■ Task requirements ■
Below are entries; tally how many lines hold the string "Blender" and answer with only that figure.

■ Source records ■
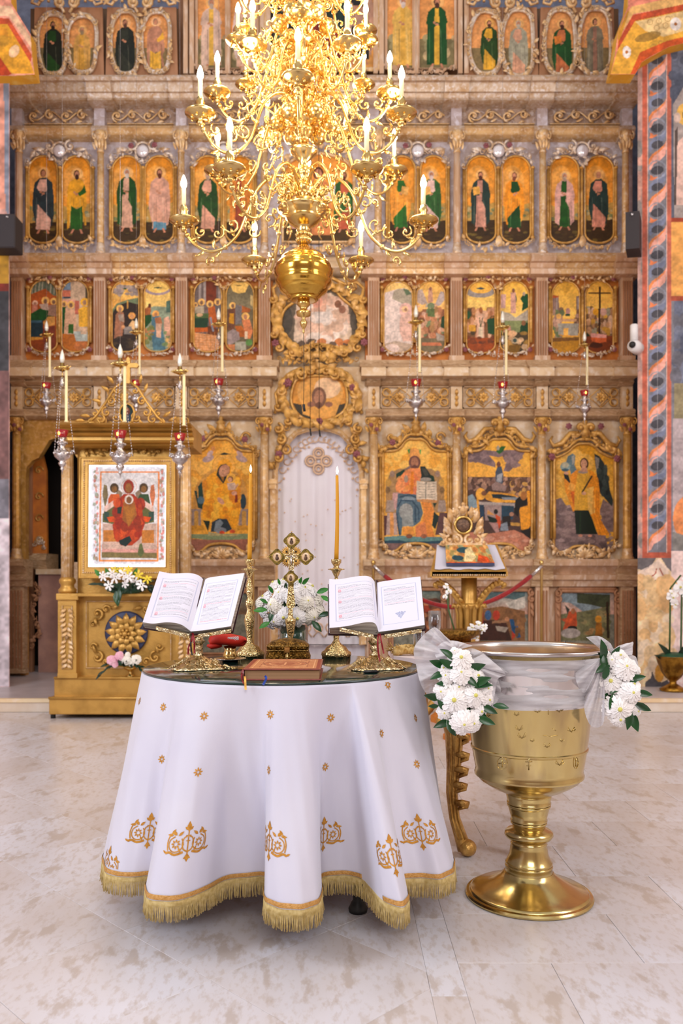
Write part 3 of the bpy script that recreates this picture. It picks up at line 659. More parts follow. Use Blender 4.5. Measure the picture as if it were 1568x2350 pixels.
# ================================================================== ICONS OF THE SCREEN
GR={'ap':'apostle pictures in the upper row','fe':'feast day pictures in the middle row','pr':'prophet pictures in the top row','big':'great pictures beside the holy door','pl':'small landscape pictures on the plinth'}
SK='#c98f70'
def saint(p,cx_,y0,y1,robe,mant,hair,beard=True,style='wrap',w_=1.,sky=None,halo='#f2bd7c',robe2=None,mir=1,book=None,feet=True,land=True):
    h=y1-y0
    X=lambda a:cx_+mir*a*h*w_
    Yy=lambda a:y0+a*h
    def P(pts,c,al=1.):p.p([(X(a),Yy(b)) for a,b in pts],c,al)
    x0,_,x1,yb=p.b
    if land:
        gy=y0+.86*h
        p.p([(x0,y0+.55*h),(cx_-.1*h,y0+.62*h),(x1,y0+.52*h),(x1,yb),(x0,yb)],'#b59a5c',.75)
        p.spots(x0,y0+.6*h,x1,y0+.84*h,14,h*.035,['#7b8158','#a89a66','#8a8f74','#c8b487'],int(cx_),.8)
        p.p([(x0,gy-4),(x1,gy-7),(x1,yb),(x0,yb)],'#4b3518');p.spots(x0,gy,x1,yb,12,h*.05,['#6b5322','#3c2a16','#7a6630','#54401e'],int(cx_)+5,.35)
    p.e(cx_+mir*.01*h,Yy(.075),.088*h,.088*h,halo,.85);p.ring(cx_+mir*.01*h,Yy(.075),.092*h,.5,'#d89a52',.7)
    if style=='wrap':
        P([(-.05,.15),(-.13,.22),(-.155,.40),(-.165,.62),(-.12,.82),(-.05,.90),(.13,.88),(.165,.7),(.16,.42),(.14,.22),(.05,.14)],mant)
        P([(-.085,.55),(-.11,.93),(.10,.94),(.12,.78),(-.02,.62)],robe)
        P([(-.05,.17),(-.10,.3),(-.02,.42),(.06,.34),(.05,.17)],robe);P([(-.14,.36),(.02,.44),(.13,.36),(.14,.48),(-.02,.56),(-.15,.52)],mant)
    elif style=='open':
        P([(-.05,.15),(-.12,.21),(-.155,.36),(-.15,.86),(-.06,.92),(.08,.92),(.15,.84),(.16,.38),(.13,.22),(.05,.14)],mant)
        P([(-.045,.16),(-.065,.4),(-.07,.7),(-.085,.93),(.095,.93),(.075,.6),(.02,.5),(.035,.3),(.035,.16)],robe)
    elif style=='cope':
        P([(-.04,.15),(-.11,.2),(-.14,.34),(-.15,.6),(-.10,.66),(.02,.58),(.11,.66),(.155,.56),(.14,.3),(.1,.19),(.04,.14)],mant)
        P([(-.09,.56),(-.095,.93),(.09,.93),(.095,.56),(0,.62)],robe);P([(-.145,.5),(-.15,.93),(-.11,.9),(-.09,.55)],mant);P([(.1,.5),(.15,.86),(.12,.88),(.085,.62)],mant)
    else:  # full vestment
        P([(-.05,.15),(-.12,.21),(-.135,.5),(-.14,.94),(.14,.94),(.135,.5),(.12,.21),(.05,.14)],mant)
        P([(-.03,.16),(-.035,.94),(.035,.94),(.03,.16)],robe)
    if robe2:P([(-.09,.82),(-.1,.95),(.1,.95),(.1,.84)],robe2)
    P([(-.13,.24),(-.15,.38),(-.03,.42),(.03,.36),(-.07,.34)],mant);P([(.12,.24),(.15,.36),(.05,.42),(.01,.38),(.08,.32)],mant if style!='cope' else robe)
    p.e(X(.0),Yy(.385),.026*h,.017*h,SK);p.e(X(-.035),Yy(.36),.02*h,.016*h,SK)
    if book:P([(-.13,.28),(-.02,.26),(.0,.38),(-.11,.41)],book)
    for k,a in enumerate((-.10,-.05,.05,.1)):
        p.l([(X(a),Yy(.45)),(X(a*1.15+.01),Yy(.9))],h*.012,'#3a2a18' if k%2 else '#fff0d0',.22)
    p.e(X(0),Yy(.075),.042*h,.058*h,hair);p.e(X(.004),Yy(.08),.031*h,.046*h,SK)
    if beard:p.e(X(.004),Yy(.125),.03*h,.042*h,hair if beard is True else beard)
    p.e(X(-.012),Yy(.078),.5,.5,'#4a2e20',.8);p.e(X(.018),Yy(.078),.5,.5,'#4a2e20',.8)
    if feet:
        for a in (-.05,.055):P([(a-.015,.925),(a+.015,.925),(a+.03*(1 if a>0 else -1)+.012,.99),(a+.03*(1 if a>0 else -1)-.02,.99)],'#cf8f72')
    return p
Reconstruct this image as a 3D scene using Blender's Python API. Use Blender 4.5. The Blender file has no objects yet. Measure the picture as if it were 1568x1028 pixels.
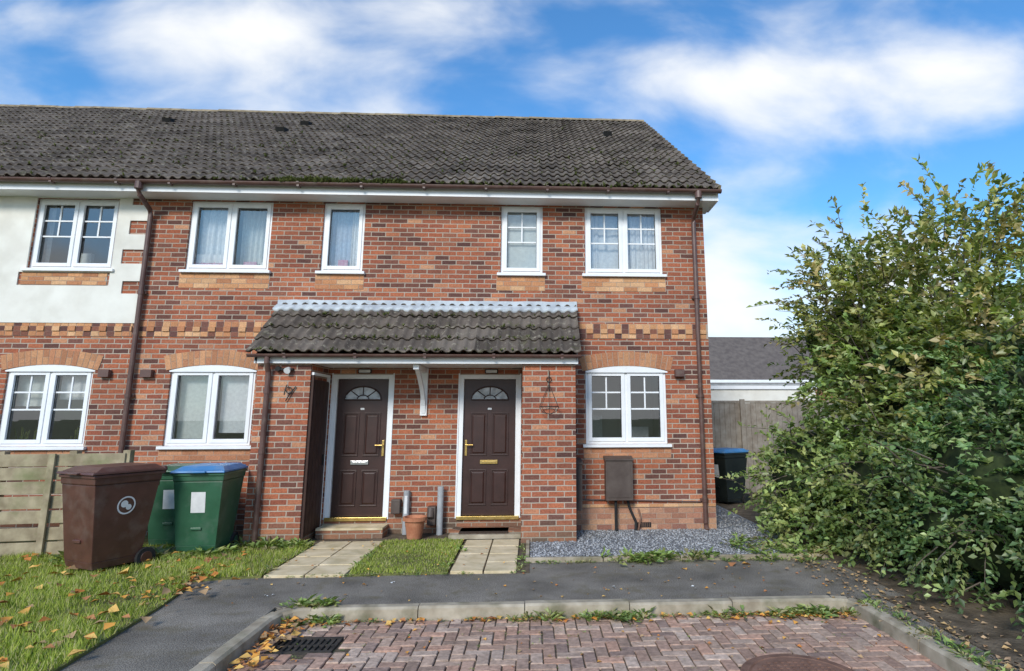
import bpy, math, random
import numpy as np
from mathutils import Vector, Matrix
random.seed(7); rng=np.random.default_rng(7)
S=bpy.context.scene
S.view_settings.view_transform='Standard'; S.view_settings.look='None'; S.view_settings.exposure=0
COL=bpy.context.collection
# ---------------------------------------------------------------- materials
class NT:
    def __init__(s,name):
        s.m=bpy.data.materials.new(name); s.m.use_nodes=True; s.t=s.m.node_tree
        s.b=s.t.nodes['Principled BSDF']
    def n(s,typ,ins=None,**kw):
        nd=s.t.nodes.new('ShaderNode'+typ)
        for k,v in kw.items(): setattr(nd,k,v)
        for k,v in (ins or {}).items(): s.set(nd.inputs[k],v)
        return nd
    def set(s,inp,v):
        if isinstance(v,bpy.types.NodeSocket): s.t.links.new(v,inp)
        else: inp.default_value=v
    def ramp(s,fac,stops,interp='LINEAR'):
        r=s.n('ValToRGB',{'Fac':fac}); cr=r.color_ramp; cr.interpolation=interp
        while len(cr.elements)<len(stops): cr.elements.new(0.5)
        for e,(p,c) in zip(cr.elements,stops):
            e.position=p; e.color=(c[0],c[1],c[2],1) if not isinstance(c,(int,float)) else (c,c,c,1)
        return r.outputs['Color']
    def mix(s,f,a,b,bt='MIX'):
        m=s.n('MixRGB',{'Fac':f,'Color1':a,'Color2':b},blend_type=bt); return m.outputs[0]
    def pos(s): return s.n('NewGeometry').outputs['Position']
    def noise(s,scale,detail=4,vec=None,rough=.55,out='Fac'):
        return s.n('TexNoise',{'Vector':vec or s.pos(),'Scale':scale,'Detail':detail,'Roughness':rough}).outputs[out]
    def math(s,op,a,b=0.0,c=0.0):
        return s.n('Math',{0:a,1:b,2:c},operation=op).outputs[0]
    def bump(s,h,strength=.4,dist=.01):
        s.set(s.b.inputs['Normal'],s.n('Bump',{'Height':h,'Strength':strength,'Distance':dist}).outputs[0])
def c4(c): return (c[0],c[1],c[2],1)
def mottled(name,a,b,scale=8,rough=.7,bump=.2,bdist=.005,bscale=60,spec=.3,grime=None,metal=0):
    t=NT(name); f=t.noise(scale,3); col=t.ramp(f,[(.32,a),(.68,b)])
    if grime: col=t.mix(t.ramp(t.noise(grime[1],5),[(.5,0.),(.75,grime[2])]),col,c4(grime[0]))
    t.set(t.b.inputs['Base Color'],col); t.b.inputs['Roughness'].default_value=rough
    t.b.inputs['Specular IOR Level'].default_value=spec; t.b.inputs['Metallic'].default_value=metal
    if bump: t.bump(t.noise(bscale,2),bump,bdist)
    return t.m
def brick_wall_mat(name):
    t=NT(name); g=t.pos(); sp=t.n('SeparateXYZ',{0:g})
    u=t.math('ADD',sp.outputs[0],sp.outputs[1])
    v=t.n('CombineXYZ',{0:u,1:sp.outputs[2],2:0.0}).outputs[0]
    wob=t.n('VectorMath',{0:t.noise(9,1,out='Color'),1:(.5,.5,.5)},operation='SUBTRACT').outputs[0]
    wob=t.n('VectorMath',{0:wob,'Scale':.008},operation='SCALE').outputs[0]
    v=t.n('VectorMath',{0:v,1:wob},operation='ADD').outputs[0]
    b=t.n('TexBrick',{'Vector':v,'Color1':(0,0,0,1),'Color2':(1,1,1,1),'Mortar':(0,0,0,1),'Scale':1.,'Mortar Size':.008,'Mortar Smooth':.2,'Bias':0.,'Brick Width':.225,'Row Height':.075})
    tint=b.outputs['Color']
    col=t.ramp(tint,[(0,(.11,.055,.048)),(.12,(.18,.078,.058)),(.26,(.34,.112,.062)),(.45,(.43,.148,.078)),(.58,(.27,.09,.058)),(.7,(.47,.18,.095)),(.82,(.17,.08,.066)),(.92,(.38,.13,.072)),(1,(.56,.3,.175))])
    fine=t.noise(38,4)
    col=t.mix(.6,col,t.ramp(fine,[(.3,(.5,.47,.46)),(.7,(1.3,1.25,1.2))]),'MULTIPLY')
    big=t.noise(1.3,4)
    col=t.mix(.65,col,t.ramp(big,[(.3,(.72,.7,.7)),(.7,(1.25,1.2,1.14))]),'MULTIPLY')
    mort=t.ramp(big,[(.3,(.33,.265,.21)),(.7,(.49,.4,.32))])
    col=t.mix(b.outputs['Fac'],col,mort)
    low=t.math('MULTIPLY',t.ramp(sp.outputs[2],[(0.,1.),(.4,0.)]),fine)
    col=t.mix(t.math('MULTIPLY',low,.85),col,(.17,.16,.1,1))
    t.set(t.b.inputs['Base Color'],col); t.b.inputs['Roughness'].default_value=.88; t.b.inputs['Specular IOR Level'].default_value=.2
    h=t.math('ADD',t.math('MULTIPLY',b.outputs['Fac'],-1.),t.math('MULTIPLY',fine,.6))
    t.bump(h,.8,.007)
    return t.m
def colattr_mat(name,rough=.8,nscale=30,spec=.25,bump=.3,bdist=.004,trans=0,vary=.5):
    t=NT(name); col=t.n('Attribute',attribute_name='Col').outputs['Color']
    if vary: col=t.mix(vary,col,t.ramp(t.noise(nscale,3),[(.3,.55),(.7,1.35)]),'MULTIPLY')
    t.set(t.b.inputs['Base Color'],col); t.b.inputs['Roughness'].default_value=rough; t.b.inputs['Specular IOR Level'].default_value=spec
    if bump: t.bump(t.noise(nscale*3,2),bump,bdist)
    if trans:
        df=t.n('BsdfDiffuse',{'Color':col}); tr=t.n('BsdfTranslucent',{'Color':t.mix(1.,col,(1.3,1.5,.5,1),'MULTIPLY')})
        mx=t.n('MixShader',{0:trans}); t.t.links.new(df.outputs[0],mx.inputs[1]); t.t.links.new(tr.outputs[0],mx.inputs[2])
        if spec>.3:
            gs=t.n('BsdfGlossy',{'Roughness':.45,'Color':(.8,.85,.8,1)}); m2=t.n('MixShader',{0:.05}); t.t.links.new(mx.outputs[0],m2.inputs[1]); t.t.links.new(gs.outputs[0],m2.inputs[2]); mx=m2
        out=t.t.nodes['Material Output']; t.t.links.new(mx.outputs[0],out.inputs[0])
    return t.m
def tile_mat(name,kx,gy):
    t=NT(name); g=t.pos(); sp=t.n('SeparateXYZ',{0:g})
    v=t.n('CombineXYZ',{0:sp.outputs[0],1:t.math('MULTIPLY',t.math('ADD',sp.outputs[1],kx[1]),kx[0]),2:0.}).outputs[0]
    b=t.n('TexBrick',{'Vector':v,'Color1':(0,0,0,1),'Color2':(1,1,1,1),'Mortar':(.2,.2,.2,1),'Scale':1.,'Mortar Size':.003,'Brick Width':.3,'Row Height':gy},offset=0.,offset_frequency=2)
    col=t.ramp(b.outputs['Color'],[(0,(.072,.058,.048)),(.5,(.112,.09,.074)),(1,(.155,.128,.106))])
    col=t.mix(1.,col,t.ramp(t.noise(1.1,3),[(.3,.75),(.7,1.25)]),'MULTIPLY')
    n2=t.noise(11,5,rough=.74)
    col=t.mix(t.ramp(n2,[(.55,0.),(.69,.8)]),col,(.34,.3,.23,1))
    col=t.mix(t.ramp(t.noise(5,5,rough=.7),[(.57,0.),(.69,.55)]),col,(.095,.095,.04,1))
    t.set(t.b.inputs['Base Color'],col); t.b.inputs['Roughness'].default_value=.9; t.b.inputs['Specular IOR Level'].default_value=.15
    t.bump(n2,.5,.006)
    return t.m
M={}
M['brick']=brick_wall_mat('brick_wall')
M['cbrick']=colattr_mat('feature_brick',.88,60)
M['mortar']=mottled('mortar',(.32,.26,.21),(.44,.37,.31),12,.9)
M['render']=mottled('cream_render',(.7,.67,.6),(.8,.78,.71),2.5,.9,.3,.003,140,grime=((.46,.43,.36),1.7,.45))
M['upvc']=mottled('white_upvc',(.78,.79,.8),(.84,.85,.86),3,.35,.0,grime=((.58,.58,.55),5,.2))
M['brownplastic']=mottled('brown_plastic',(.09,.045,.036),(.13,.068,.055),4,.4,0,spec=.5,grime=((.18,.15,.12),9,.5))
M['door']=mottled('brown_door',(.034,.014,.011),(.048,.02,.016),5,.38,.1,.001,200,spec=.5)
M['gate']=mottled('brown_gate',(.045,.022,.017),(.065,.033,.025),6,.6,.2)
M['brass']=mottled('brass',(.5,.33,.09),(.68,.5,.2),20,.32,0,metal=.85)
M['chrome']=mottled('chrome',(.6,.6,.62),(.7,.7,.72),20,.25,0,metal=.9)
M['lead']=mottled('lead_flashing',(.38,.41,.44),(.54,.58,.6),4,.6,.3,.004,25,grime=((.25,.25,.25),9,.5))
M['iron']=mottled('cast_iron',(.03,.028,.026),(.08,.07,.06),15,.65,.5,.003,80,metal=.3)
M['rust']=mottled('rusty_iron',(.14,.075,.052),(.24,.13,.09),9,.75,.6,.004,90)
M['concrete']=mottled('kerb_concrete',(.27,.22,.155),(.48,.41,.31),5,.92,.6,.004,120,grime=((.11,.105,.05),3.5,.9))
M['slab']=mottled('paving_slab',(.56,.44,.26),(.74,.6,.4),5,.9,.5,.004,90,grime=((.3,.25,.13),2.6,.7))
M['soil']=mottled('soil',(.07,.052,.034),(.17,.13,.09),6,.95,.8,.02,40)
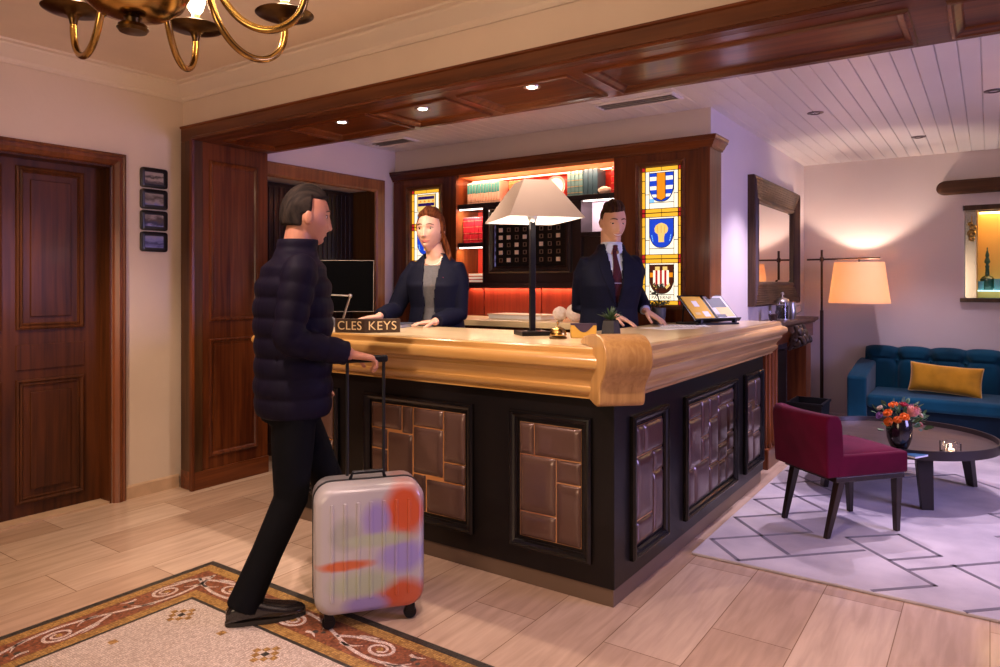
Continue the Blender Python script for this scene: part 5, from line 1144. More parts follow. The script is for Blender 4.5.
# ---------------------------------------------------------------- four small framed pictures
M_fr = mat('black_picture_frame', (.012, .009, .009), .35, coat=.3)
def pic_mat(k):
    m = bpy.data.materials.new('landscape_photograph_%d' % k); m.use_nodes = True; nt = m.node_tree; b = nt.nodes['Principled BSDF']
    tcn = _n(nt, 'ShaderNodeTexCoord'); sp = _n(nt, 'ShaderNodeSeparateXYZ'); nt.links.new(tcn.outputs['Object'], sp.inputs[0])
    no = _n(nt, 'ShaderNodeTexNoise'); no.inputs['Scale'].default_value = 34; no.inputs['Detail'].default_value = 5; mp = _n(nt, 'ShaderNodeMapping'); mp.inputs['Scale'].default_value = (1, .5, 1.2); mp.inputs['Location'].default_value = (k * 3.1, k, k * .7)
    nt.links.new(tcn.outputs['Object'], mp.inputs[0]); nt.links.new(mp.outputs[0], no.inputs['Vector'])
    ad = _n(nt, 'ShaderNodeMath', operation='MULTIPLY_ADD'); ad.inputs[1].default_value = 7.0; ad.inputs[2].default_value = .12; nt.links.new(sp.outputs['Z'], ad.inputs[0])
    a2 = _n(nt, 'ShaderNodeMath', operation='MULTIPLY_ADD'); a2.inputs[1].default_value = .55; nt.links.new(no.outputs['Fac'], a2.inputs[0]); a3 = _n(nt, 'ShaderNodeMath', operation='SUBTRACT'); a3.inputs[1].default_value = .27; nt.links.new(ad.outputs[0], a2.inputs[2]); nt.links.new(a2.outputs[0], a3.inputs[0])
    r = _n(nt, 'ShaderNodeValToRGB'); cs = [[(.0, (.30, .25, .24)), (.35, (.10, .08, .09)), (.5, (.42, .36, .34)), (.62, (.07, .06, .06)), (.75, (.40, .33, .32))], [(0, (.10, .10, .28)), (.3, (.22, .22, .50)), (.45, (.35, .30, .30)), (.6, (.10, .08, .07)), (.8, (.33, .27, .25))], [(0, (.14, .14, .42)), (.3, (.30, .30, .60)), (.42, (.05, .05, .12)), (.62, (.10, .07, .06)), (.8, (.38, .32, .32))], [(0, (.12, .14, .45)), (.3, (.26, .27, .62)), (.5, (.06, .06, .18)), (.65, (.20, .22, .50)), (.85, (.33, .31, .50))]][k]
    while len(r.color_ramp.elements) < 5: r.color_ramp.elements.new(.5)
    for e, (p, c) in zip(r.color_ramp.elements, cs): e.position = p; e.color = (*c, 1)
    nt.links.new(a3.outputs[0], r.inputs[0]); nt.links.new(r.outputs[0], b.inputs['Base Color']); b.inputs['Roughness'].default_value = .25; return m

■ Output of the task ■
3